Exod 3:19-20 is not a case of God acting/planning on the basis of what he knows, but God knowing on the basis of his action/planning. 

We're dealing with a domino effect, where Pharaoh acts a certain way as a result of God acting a certain way. Pharaoh acts as he is acted upon (by God).

So God knows the end-result of God's actions. He knows what Pharaoh will do or would do because he causes Pharaoh to do it, via divine hardening. 

I don’t see how that plan would give God knowledge that Pharaoh won’t release Israel unless God sends the plagues. Granted, divine hardening could account for such knowledge, but the divine hardening doesn’t start until Exodus 7 and isn’t mentioned in the Exodus 5 account of Pharaoh’s refusal to release Israel.

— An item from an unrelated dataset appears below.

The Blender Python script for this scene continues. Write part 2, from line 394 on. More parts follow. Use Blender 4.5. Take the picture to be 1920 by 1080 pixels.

That's so inept. That confuses when a plan is made with when it is executed–not to mention that a plan may be executed in stages.

When divine hardening is said to begin in the course of narrative is a red herring: The point is that we have programmatic statements in Exodus which lay out God's game plan in advance of the play. That supplies the interpretive grid for what follows. (It functions like the prologue in Job 1-2.) The reader is supposed to refer back in his mind to those programmatic statements. Everything Pharaoh does is to be construed in light of divine agency. He's a pawn on God's chessboard. 

21 And the Lord said to Moses, “When you go back to Egypt, see that you do before Pharaoh all the miracles that I have put in your power. But I will harden his heart, so that he will not let the people go" (Exod 4:21). 

3 But I will harden Pharaoh's heart, and though I multiply my signs and wonders in the land of Egypt, 4 Pharaoh will not listen to you. Then I will lay my hand on Egypt and bring my hosts, my people the children of Israel, out of the land of Egypt by great acts of judgment. 5 The Egyptians shall know that I am the Lord, when I stretch out my hand against Egypt and bring out the people of Israel from among them (Exod 7:3-5).